What the Supreme Court has now overturned pertains to an adverse verdict that an Accountability Bench of the Lahore High Court had passed against Ms. Bhutto and her husband, Mr. Asif Zardari, in 1999. The conviction was handed down when her prime civilian adversary, Mr. Nawaz Sharif, was still the Prime Minister with the experience of having been dismissed once before. The Supreme Court has not yet spelt out its reasoning. But the judgment itself was preceded by much media speculation about the existence of an audiotape in support of the allegations that the trial court judges had received telephonic instructions from the Sharif administration to punish her. The argument in appeal was that the trial court had sentenced her in a politically vitiated atmosphere. Now, the Musharraf administration is reported to have taken the line that such recorded evidence does not really exist. This aspect may be materially relevant to the retrial which will take place under an accountability ordinance promulgated by the military regime in 2000.

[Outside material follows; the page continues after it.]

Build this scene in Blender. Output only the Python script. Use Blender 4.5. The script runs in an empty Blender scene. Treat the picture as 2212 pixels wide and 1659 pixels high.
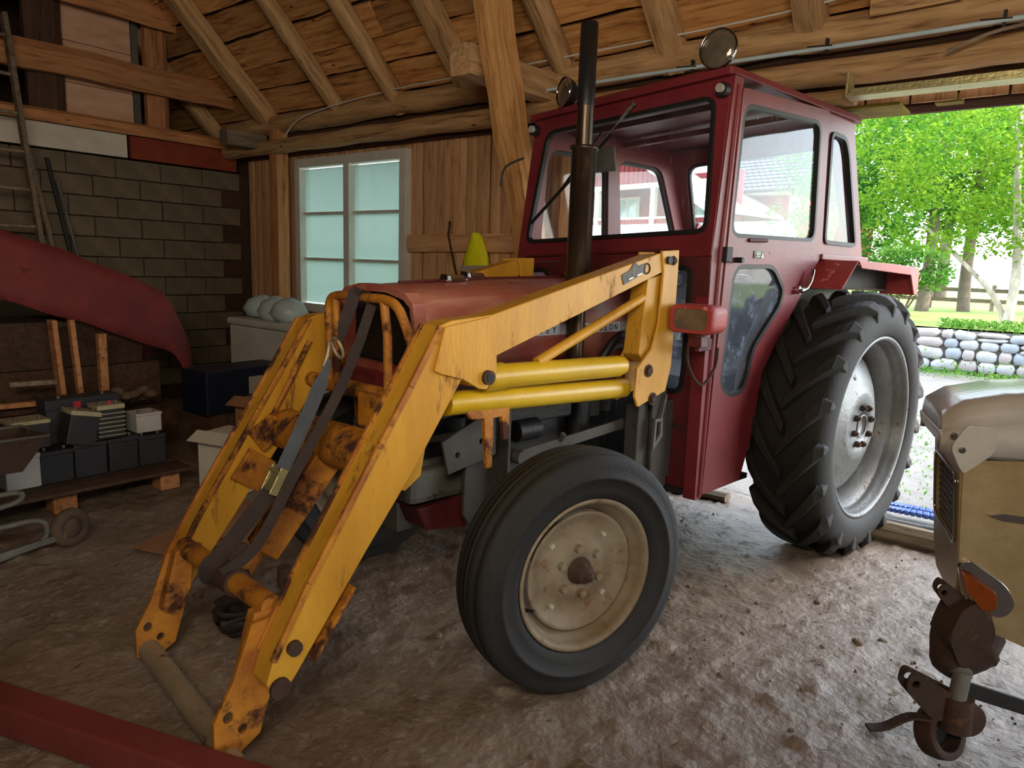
import bpy, bmesh, math, random
from math import sin, cos, pi, radians, sqrt, atan2
from mathutils import Vector, Matrix, Euler, noise
from mathutils.geometry import tessellate_polygon
random.seed(7)
C = bpy.context.scene.collection
S = bpy.context.scene
V = Vector

# ------------------------------------------------------------------ camera, sky, sun, exposure
FPX, PITCH, ROLL, YAW, CAMZ = 1532.7, 0.1667, 0.0343, 0.6697, 1.4376
cd = bpy.data.cameras.new('camera'); cam = bpy.data.objects.new('camera', cd); C.objects.link(cam)
F = V((-sin(YAW)*cos(PITCH), cos(YAW)*cos(PITCH), -sin(PITCH))); R0 = V((cos(YAW), sin(YAW), 0)); U0 = R0.cross(F)
R = R0*cos(ROLL)+U0*sin(ROLL); U = -R0*sin(ROLL)+U0*cos(ROLL)
M = Matrix((R, U, -F)).transposed().to_4x4(); M.translation = V((0, 0, CAMZ)); cam.matrix_world = M
cd.sensor_fit = 'HORIZONTAL'; cd.sensor_width = 36; cd.lens = 36*FPX/2212; cd.clip_start = .05; cd.clip_end = 400
S.camera = cam
S.view_settings.view_transform = 'Standard'; S.view_settings.look = 'None'; S.view_settings.gamma = 1
S.view_settings.use_curve_mapping = False; S.view_settings.exposure = 0.0
wd = bpy.data.worlds.new('world'); S.world = wd; wd.use_nodes = True
wn = wd.node_tree.nodes; wl = wd.node_tree.links; wn.clear()
sky = wn.new('ShaderNodeTexSky'); sky.sky_type = 'NISHITA'; sky.sun_disc = False
sky.sun_elevation = radians(42); sky.sun_rotation = radians(70); sky.altitude = 0; sky.dust_density = 2.0
hz = wn.new('ShaderNodeMixRGB'); hz.blend_type = 'MIX'; hz.inputs[0].default_value = .45; hz.inputs[2].default_value = (7.5, 8.2, 8.8, 1)
bg = wn.new('ShaderNodeBackground'); bg.inputs[1].default_value = 1.1
try: S.cycles.transparent_max_bounces = 48
except Exception: pass
wo = wn.new('ShaderNodeOutputWorld'); wl.new(sky.outputs[0], hz.inputs[1]); wl.new(hz.outputs[0], bg.inputs[0]); wl.new(bg.outputs[0], wo.inputs[0])
sd = bpy.data.lights.new('sun', 'SUN'); sd.energy = 8.5; sd.angle = radians(.6); sd.color = (1, .95, .86)
sun = bpy.data.objects.new('sun', sd); C.objects.link(sun)
sun.rotation_euler = V((-.80, -.10, -.62)).to_track_quat('-Z', 'Y').to_euler()   # shines from the right of the yard
def area(name, loc, target, sx, sy, power, col):
    d = bpy.data.lights.new(name, 'AREA'); d.shape = 'RECTANGLE'; d.size = sx; d.size_y = sy; d.energy = power; d.color = col
    o = bpy.data.objects.new(name, d); C.objects.link(o); o.location = loc
    o.rotation_euler = (V(target)-V(loc)).to_track_quat('-Z', 'Y').to_euler(); return o
area('side_fill', (5.2, .6, 1.7), (-1.5, 2.6, 1.3), 2.6, 2.2, 34, (1, .93, .82))       # unseen fill added to light the tractor from the right
area('roof_fill', (.1, -.5, 2.2), (-4.0, 3.2, 4.4), 1.6, .6, 80, (1, .84, .64))                       # added fill behind the camera, aimed up to brighten the roof boards

# ------------------------------------------------------------------ materials
MC = {}
def nodes(name):
    m = bpy.data.materials.new(name); m.use_nodes = True; n = m.node_tree.nodes; n.clear()
    out = n.new('ShaderNodeOutputMaterial'); b = n.new('ShaderNodeBsdfPrincipled'); m.node_tree.links.new(b.outputs[0], out.inputs[0])
    return m, n, m.node_tree.links, b, out
def lin(c):
    return tuple(((x/255)/12.92 if x/255 <= .04045 else ((x/255+.055)/1.055)**2.4) for x in c)+(1,)
def paint(name, a, b=None, scale=3, spot=None, amt=.62, sscale=14, rough=.6, metal=0, bump=.15, bscale=60, stretch=(1, 1, 1), soft=.05, spec=None, dscale=None):
    m, n, l, bs, out = nodes(name)
    tc = n.new('ShaderNodeTexCoord'); mp = n.new('ShaderNodeMapping'); mp.inputs['Scale'].default_value = stretch
    l.new(tc.outputs['Object'], mp.inputs[0])
    n1 = n.new('ShaderNodeTexNoise'); n1.inputs['Scale'].default_value = scale; n1.inputs['Detail'].default_value = 6; n1.inputs['Roughness'].default_value = .65
    l.new(mp.outputs[0], n1.inputs['Vector'])
    r1 = n.new('ShaderNodeValToRGB'); r1.color_ramp.elements[0].position = .35; r1.color_ramp.elements[1].position = .65
    r1.color_ramp.elements[0].color = lin(a); r1.color_ramp.elements[1].color = lin(b or a)
    l.new(n1.outputs[0], r1.inputs[0]); col = r1.outputs[0]
    if spot:
        n2 = n.new('ShaderNodeTexNoise'); n2.inputs['Scale'].default_value = sscale; n2.inputs['Detail'].default_value = 8; n2.inputs['Roughness'].default_value = .7
        l.new(mp.outputs[0], n2.inputs['Vector'])
        r2 = n.new('ShaderNodeValToRGB'); r2.color_ramp.elements[0].position = amt; r2.color_ramp.elements[1].position = min(1, amt+soft)
        l.new(n2.outputs[0], r2.inputs[0])
        mx = n.new('ShaderNodeMixRGB'); l.new(r2.outputs[0], mx.inputs[0]); l.new(col, mx.inputs[1]); mx.inputs[2].default_value = lin(spot); col = mx.outputs[0]
        rr = n.new('ShaderNodeMapRange'); rr.inputs['To Min'].default_value = rough; rr.inputs['To Max'].default_value = .92
        l.new(r2.outputs[0], rr.inputs[0]); l.new(rr.outputs[0], bs.inputs['Roughness'])
    l.new(col, bs.inputs['Base Color'])
    if not spot: bs.inputs['Roughness'].default_value = rough
    bs.inputs['Metallic'].default_value = metal
    if spec is not None: bs.inputs['Specular IOR Level'].default_value = spec
    if bump:
        n3 = n.new('ShaderNodeTexNoise'); n3.inputs['Scale'].default_value = bscale; n3.inputs['Detail'].default_value = 5
        l.new(mp.outputs[0], n3.inputs['Vector'])
        bp = n.new('ShaderNodeBump'); bp.inputs['Strength'].default_value = bump; bp.inputs['Distance'].default_value = .01
        l.new(n3.outputs[0], bp.inputs['Height']); l.new(bp.outputs[0], bs.inputs['Normal'])
    MC[name] = m; return m
def wood(name, a, b, c=(70, 42, 22), rough=.85, knots=True, var=.35):
    """grain along local X; per-object brightness variation"""
    m, n, l, bs, out = nodes(name)
    tc = n.new('ShaderNodeTexCoord'); mp = n.new('ShaderNodeMapping'); mp.inputs['Scale'].default_value = (1.2, 14, 14)
    oi = n.new('ShaderNodeObjectInfo'); ad = n.new('ShaderNodeVectorMath'); ad.operation = 'MULTIPLY_ADD'
    l.new(oi.outputs['Random'], ad.inputs[0]); ad.inputs[1].default_value = (17, 31, 23); l.new(tc.outputs['Object'], ad.inputs[2])
    l.new(ad.outputs[0], mp.inputs[0])
    n1 = n.new('ShaderNodeTexNoise'); n1.inputs['Scale'].default_value = 2.2; n1.inputs['Detail'].default_value = 9; n1.inputs['Roughness'].default_value = .62; n1.inputs['Distortion'].default_value = .8
    l.new(mp.outputs[0], n1.inputs['Vector'])
    r1 = n.new('ShaderNodeValToRGB'); e = r1.color_ramp.elements
    e[0].position = .30; e[0].color = lin(c); e[1].position = .72; e[1].color = lin(b); q = e.new(.46); q.color = lin(a)
    l.new(n1.outputs[0], r1.inputs[0]); col = r1.outputs[0]
    vo = n.new('ShaderNodeTexVoronoi'); vo.inputs['Scale'].default_value = 2.6
    mp2 = n.new('ShaderNodeMapping'); mp2.inputs['Scale'].default_value = (1, 3.2, 3.2); l.new(ad.outputs[0], mp2.inputs[0]); l.new(mp2.outputs[0], vo.inputs['Vector'])
    r2 = n.new('ShaderNodeValToRGB'); r2.color_ramp.elements[0].position = .035; r2.color_ramp.elements[1].position = .085
    r2.color_ramp.elements[0].color = (1, 1, 1, 1); r2.color_ramp.elements[1].color = (0, 0, 0, 1)
    l.new(vo.outputs['Distance'], r2.inputs[0])
    mk = n.new('ShaderNodeMixRGB'); l.new(r2.outputs[0], mk.inputs[0]); l.new(col, mk.inputs[1]); mk.inputs[2].default_value = lin((58, 32, 18)); col = mk.outputs[0]
    hs = n.new('ShaderNodeHueSaturation'); mr = n.new('ShaderNodeMapRange'); mr.inputs['To Min'].default_value = 1-var; mr.inputs['To Max'].default_value = 1+var*.5
    l.new(oi.outputs['Random'], mr.inputs[0]); l.new(mr.outputs[0], hs.inputs['Value']); l.new(col, hs.inputs['Color'])
    l.new(hs.outputs[0], bs.inputs['Base Color']); bs.inputs['Roughness'].default_value = rough
    bp = n.new('ShaderNodeBump'); bp.inputs['Strength'].default_value = .55; bp.inputs['Distance'].default_value = .012
    l.new(n1.outputs[0], bp.inputs['Height']); l.new(bp.outputs[0], bs.inputs['Normal'])
    MC[name] = m; return m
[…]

With Mr. Sharif having gone into exile last December in circumstances that remain largely unexplained, it is understandable that Ms. Bhutto should wrestle now with the temptation to emerge as a resurgent votary of civilian rule. The international community, led by the Commonwealth, appears to have sustained the pressure on Gen. Musharraf to restore democracy in Pakistan. So, a cynical question in focus is whether the military, which often prides itself as the messiah of `stability', can seek to co-exist with Ms. Bhutto within the country's current political space. The notion of such coexistence is compounded by the intrinsic contradiction between Ms. Bhutto's wish-list and Gen. Musharraf's choices. The question that the domestic campaigners for the restoration of democracy in Pakistan need to ponder is whether hotch-potch alliances, such as the one now led by Mr. Nawabzada Nasrullah, can at all deliver the goods. It is time for fresh thinking by Pakistan's democracy campaigners.